The spike in impairment charges, triggered by stricter directives from the Central Bank of Nigeria, has not only eroded earnings quality but also exposed what stakeholders describe as deep-rooted weaknesses in credit risk governance across the industry.
While banks moved to comply with the apex bank’s order to exit the forbearance window and fully recognise non-performing loans, shareholders argue that the development raises more fundamental questions about how such exposures were allowed to accumulate in the first place.
National Coordinator of the Independent Shareholders Association of Nigeria, Moses Igbrude, said the situation goes beyond regulatory compliance and points to lapses in internal controls.
“Why are banks operating in such a way that they have to make huge provisions that prevent them from paying dividends? What strategies are they putting in place to ensure this does not happen again?” he queried.
Igbrude also raised concerns over weak loan recovery and lack of accountability for delinquent borrowers, warning that the system risks perpetuating bad behaviour. “Who are these people who collected these loans and are not paying back? Why are they not being held accountable? There should be consequences, including blacklisting them from the financial system,” he said.
The concerns come as several banks reported sharp increases in impairment charges, with industry provisions rising by about 40 per cent year-on-year to N3.2 trillion in 2025, even as profit before tax slipped to N6.35 trillion from N6.57 trillion.
Chairman of the Progressive Shareholders Association of Nigeria, Boniface Okezie, said the regulatory stance has effectively shifted the burden of bad loans onto shareholders. “The outright restriction on dividend payments is not favourable to investors. These funds belong to shareholders, and denying returns despite profits raises concerns,” he said.
Okezie also faulted the Central Bank of Nigeria’s policy approach, suggesting that a phased provisioning framework would have reduced the shock to investor returns. “Many of these loans are not completely lost. With proper recovery, they can still be converted into profit. A phased approach would have allowed banks to still reward shareholders,” he added.
However, analysts insist that the regulatory intervention, though painful, was necessary to restore transparency in the banking system. Head, Financial Institutions Ratings at Agusto & Co, Ayokunle Olubunmi, said the end of regulatory forbearance merely forced banks to confront risks that had been building over time.
“The closure of the forbearance window required banks to reclassify loans and make adequate provisions. Some of these exposures were not fully provided for previously,” he said.
He described the development as a “clean-up exercise,” noting that improved loan recoveries could reverse some of the impairments in the near term. “It is a bittersweet situation. As recoveries improve, those provisions can be written back into profit. That could reduce impairment levels significantly in 2026,” Olubunmi added.

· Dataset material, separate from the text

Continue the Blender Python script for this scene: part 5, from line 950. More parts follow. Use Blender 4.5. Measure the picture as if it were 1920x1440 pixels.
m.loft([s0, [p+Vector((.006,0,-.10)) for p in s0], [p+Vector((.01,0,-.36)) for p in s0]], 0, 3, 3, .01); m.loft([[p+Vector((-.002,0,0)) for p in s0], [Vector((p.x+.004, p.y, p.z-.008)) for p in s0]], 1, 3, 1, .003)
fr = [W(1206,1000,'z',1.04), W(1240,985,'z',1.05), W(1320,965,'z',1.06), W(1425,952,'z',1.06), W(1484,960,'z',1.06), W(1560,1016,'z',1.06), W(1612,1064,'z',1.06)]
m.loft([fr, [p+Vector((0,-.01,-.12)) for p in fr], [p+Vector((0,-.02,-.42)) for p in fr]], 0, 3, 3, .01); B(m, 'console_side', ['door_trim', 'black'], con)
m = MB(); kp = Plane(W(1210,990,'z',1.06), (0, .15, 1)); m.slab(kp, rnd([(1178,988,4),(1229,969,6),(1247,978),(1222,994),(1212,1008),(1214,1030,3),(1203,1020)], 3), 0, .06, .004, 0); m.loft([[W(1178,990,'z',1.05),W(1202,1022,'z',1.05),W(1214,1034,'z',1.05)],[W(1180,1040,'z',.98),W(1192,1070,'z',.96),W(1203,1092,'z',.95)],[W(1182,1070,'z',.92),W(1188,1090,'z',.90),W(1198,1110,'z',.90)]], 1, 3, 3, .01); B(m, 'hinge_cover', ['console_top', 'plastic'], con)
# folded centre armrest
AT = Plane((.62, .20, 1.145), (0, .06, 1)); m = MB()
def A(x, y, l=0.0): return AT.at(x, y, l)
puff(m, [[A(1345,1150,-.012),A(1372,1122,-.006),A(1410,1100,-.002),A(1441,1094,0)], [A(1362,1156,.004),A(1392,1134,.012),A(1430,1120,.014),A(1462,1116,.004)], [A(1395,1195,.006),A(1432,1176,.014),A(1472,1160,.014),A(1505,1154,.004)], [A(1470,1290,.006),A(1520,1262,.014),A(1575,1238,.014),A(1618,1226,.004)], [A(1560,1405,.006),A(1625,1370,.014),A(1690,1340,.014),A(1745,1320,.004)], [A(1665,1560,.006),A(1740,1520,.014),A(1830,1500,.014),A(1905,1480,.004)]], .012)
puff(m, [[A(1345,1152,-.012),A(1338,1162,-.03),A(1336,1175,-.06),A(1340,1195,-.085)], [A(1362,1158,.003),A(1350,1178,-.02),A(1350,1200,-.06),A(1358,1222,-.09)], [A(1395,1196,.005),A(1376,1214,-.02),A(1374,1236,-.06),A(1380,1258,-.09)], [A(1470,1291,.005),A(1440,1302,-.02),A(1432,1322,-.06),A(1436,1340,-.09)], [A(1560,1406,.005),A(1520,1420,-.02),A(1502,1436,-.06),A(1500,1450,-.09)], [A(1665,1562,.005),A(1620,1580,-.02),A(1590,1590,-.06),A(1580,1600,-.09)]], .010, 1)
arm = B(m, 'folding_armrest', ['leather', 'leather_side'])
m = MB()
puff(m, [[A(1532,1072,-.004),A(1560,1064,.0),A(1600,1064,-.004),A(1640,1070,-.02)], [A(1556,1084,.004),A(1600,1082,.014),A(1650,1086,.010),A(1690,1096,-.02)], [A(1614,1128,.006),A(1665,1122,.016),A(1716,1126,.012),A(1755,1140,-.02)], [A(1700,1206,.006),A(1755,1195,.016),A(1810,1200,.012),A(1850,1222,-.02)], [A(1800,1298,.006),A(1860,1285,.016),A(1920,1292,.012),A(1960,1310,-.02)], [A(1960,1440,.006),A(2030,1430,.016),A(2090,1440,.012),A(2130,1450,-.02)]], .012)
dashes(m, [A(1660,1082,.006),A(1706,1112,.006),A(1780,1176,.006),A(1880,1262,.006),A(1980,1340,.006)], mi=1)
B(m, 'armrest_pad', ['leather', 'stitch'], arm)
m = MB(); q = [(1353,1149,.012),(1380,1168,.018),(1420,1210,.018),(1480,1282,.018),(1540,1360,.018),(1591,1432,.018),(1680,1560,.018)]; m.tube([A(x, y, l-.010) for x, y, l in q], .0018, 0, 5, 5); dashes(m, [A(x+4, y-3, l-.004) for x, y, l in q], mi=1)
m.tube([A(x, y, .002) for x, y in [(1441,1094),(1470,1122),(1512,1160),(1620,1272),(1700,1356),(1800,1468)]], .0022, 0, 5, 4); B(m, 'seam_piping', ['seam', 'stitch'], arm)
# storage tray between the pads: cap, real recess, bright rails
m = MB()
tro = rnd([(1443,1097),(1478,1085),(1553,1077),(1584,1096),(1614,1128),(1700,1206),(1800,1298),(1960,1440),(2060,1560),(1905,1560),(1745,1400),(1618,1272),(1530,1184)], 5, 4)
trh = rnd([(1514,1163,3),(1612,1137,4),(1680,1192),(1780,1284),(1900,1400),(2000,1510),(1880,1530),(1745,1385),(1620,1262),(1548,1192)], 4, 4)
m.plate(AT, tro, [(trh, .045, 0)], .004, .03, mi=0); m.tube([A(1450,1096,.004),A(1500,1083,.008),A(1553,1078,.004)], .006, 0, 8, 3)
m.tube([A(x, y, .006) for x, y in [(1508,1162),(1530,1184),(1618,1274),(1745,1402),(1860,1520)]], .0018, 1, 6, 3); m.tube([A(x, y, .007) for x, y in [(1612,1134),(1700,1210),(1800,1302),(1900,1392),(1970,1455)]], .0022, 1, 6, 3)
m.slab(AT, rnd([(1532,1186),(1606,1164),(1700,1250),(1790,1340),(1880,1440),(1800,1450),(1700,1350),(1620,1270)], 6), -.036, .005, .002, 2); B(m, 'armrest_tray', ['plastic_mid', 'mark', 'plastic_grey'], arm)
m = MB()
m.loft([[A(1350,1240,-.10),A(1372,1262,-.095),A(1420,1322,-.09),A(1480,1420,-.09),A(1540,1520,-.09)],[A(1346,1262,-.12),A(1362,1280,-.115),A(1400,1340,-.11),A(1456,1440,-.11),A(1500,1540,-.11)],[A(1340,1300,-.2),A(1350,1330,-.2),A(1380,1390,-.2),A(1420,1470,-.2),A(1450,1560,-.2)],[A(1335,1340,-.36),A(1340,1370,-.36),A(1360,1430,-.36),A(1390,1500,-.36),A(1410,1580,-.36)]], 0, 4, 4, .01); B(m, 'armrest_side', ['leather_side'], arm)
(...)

But beyond the numbers, stakeholders say the real issue is governance. Shareholders are now demanding tougher sanctions against insiders linked to non-performing loans, warning that related-party lending and weak enforcement have continued to undermine confidence in the system.
“There should be no room for related-party abuse. Anyone who takes a loan and cannot repay should not have access to further credit anywhere in the system,” Igbrude said.
According to Okezie, “with aggressive recovery efforts, such loans can still be recouped and eventually converted into profit. Achieving this will require significant effort, resilience, and a strong recovery strategy. Banks must aggressively pursue loan recoveries. Where directors are involved in such non-performing loans, they should step down from the board and settle their obligations.
“From our perspective, these loans are not entirely bad assets yet; they can still be recovered, and shareholders will benefit in due course. It is largely a matter of time and effective recovery. Economic conditions have made repayment more difficult, so banks must intensify their recovery efforts.”
UBA’s Group Managing Director and Chief Executive, Oliver Alawuba, had assured investors that the bank’s fundamentals remain strong and that recoveries from delinquent loans are already underway.
Explaining the absence of a final dividend for the 2025 financial year, Alawuba said the development was tied to directives from the Central Bank of Nigeria mandating banks to exit the forbearance loan window.
“You will recall that UBA has had a long history of dividend payments, with dividend yields consistently in double digits,” he said, noting that the bank paid about 11 per cent dividend yield in 2023 and 10 per cent in 2024, while also issuing an interim dividend in the first half of 2025.
However, he added that “the expectation from shareholders was that UBA would pay a final dividend. That did not happen.”
According to him, compliance with the regulatory directive required the bank to reclassify some loan exposures and make provisions of nearly N331 billion, which pushed its non-performing loan ratio above the threshold for dividend declaration.
“This was because the Central Bank of Nigeria had given banks the mandate to exit the forbearance loan window; we had to reclassify some accounts in line with prudential guidelines and make provisions,” he said.
Despite the setback, the UBA Group MD described the development as temporary. “The good news is that this is a one-off event and not recurring. The portfolio has now been reset. We are also pursuing defaulting customers, and there are signs they are paying back. Once they do, the NPL ratio will moderate, and we will be in a position to pay dividends this year.”